If a deal is ultimately approved — or if the N.C.A.A. is dealt a defeat at trial — it could be the most decisive blow yet to the amateurism model that has been central to the growth of a now multibillion-dollar industry in which the primary compensation for players has been limited to athletic scholarships.
There are two major parts of the proposed settlement: one that would compensate players for income they have already foregone, and another that would allow colleges to pay their players directly from now on through revenue sharing, a first in the nearly 120-year history of the N.C.A.A.
A significant delay in finalizing the agreement, which had been on track to be completed in the first quarter of next year, would affect plans to implement the new model for the 2025-26 academic year.
Supporters of the agreement say the new model would finally allow athletes to share in the colossal profits that their games generate. It would also strengthen the N.C.A.A.’s hand in fighting additional antitrust suits, which have hampered the organization’s ability to make and enforce its own rules. Critics say the deal still vastly undervalues athletes’ worth and would treat men’s and women’s sports unequally.
Judge Wilken also expressed reservations about another key component of the deal: capping the amount that colleges could pay athletes. The agreement calls for that to be 22 percent of the average athletic department revenue from the five conferences named in the lawsuit — the Big Ten, the Southeastern, the Atlantic Coast, the Big 12 and the Pac-12.
Even though the cap of more than $20 million represented a huge increase, she suggested it was still a cap.
“Is that still wrong?” the judge asked.
Mr. Kessler responded by noting that in an earlier case, Judge Wilken had implemented caps on how much athletes could receive in educational benefits at $5,980 — the so-called Alston payments. Mr. Kessler, who has negotiated changes to N.B.A. and N.F.L. labor agreements, said that while he preferred an uncapped system, incremental change is sometimes necessary.
“Every settlement is a compromise,” he said.
But Steven Molo, a lawyer representing a group of female athletes opposed to the settlement, argued: “This is still a restraint on trade. The act that somebody is getting more money under a cap doesn’t make it any less of a cap and any less a restraint of trade.”
Judge Wilken’s questions in the two-and-a-half-hour hearing echoed her measured approach in two other consequential cases she has heard involving college athletes’ rights — N.C.A.A. v. Alston and O’Bannon v. N.C.A.A. — in which she delivered victories to the plaintiffs, albeit ones with few or narrow remedies.

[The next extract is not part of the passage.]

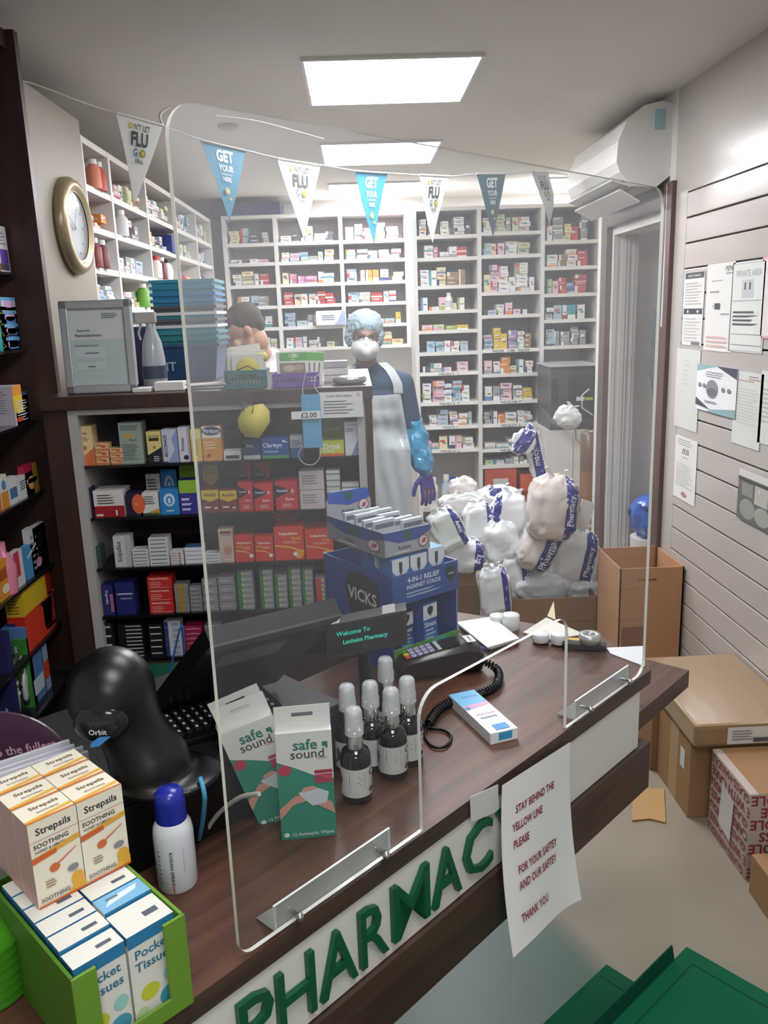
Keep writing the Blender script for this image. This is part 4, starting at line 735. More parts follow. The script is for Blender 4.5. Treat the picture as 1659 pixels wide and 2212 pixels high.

Despite the concerns she raised with the House agreement, Judge Wilken did not appear to reject in principle one cornerstone of the settlement: the concept of colleges paying athletes directly.
Her trouble with reining in collectives, though, cut deeply for the N.C.A.A.
When the N.C.A.A. investigated the University of Tennessee this year over whether a star quarterback and his family had traveled on a private jet provided by a collective for a recruiting visit, a Tennessee state judge granted an injunction prohibiting the N.C.A.A. from punishing the football program over the case, asserting that the N.C.A.A. had no right to stop boosters of college sports teams from paying players.
Mr. Kilaru told Judge Wilken that the new rules laid out in the settlement banning pay-for-play payments from boosters were little different from the current ones. “Under current rules, all this is prohibited,” he said.
But the judge was not persuaded. In sending the parties back to the negotiating table, she wondered about athletes at colleges that chose not to pay their athletes — or could not afford to do so — and whether tightening the screws on collectives would restrict a source of revenue.
“Taking things away from people is usually not too popular,” she said.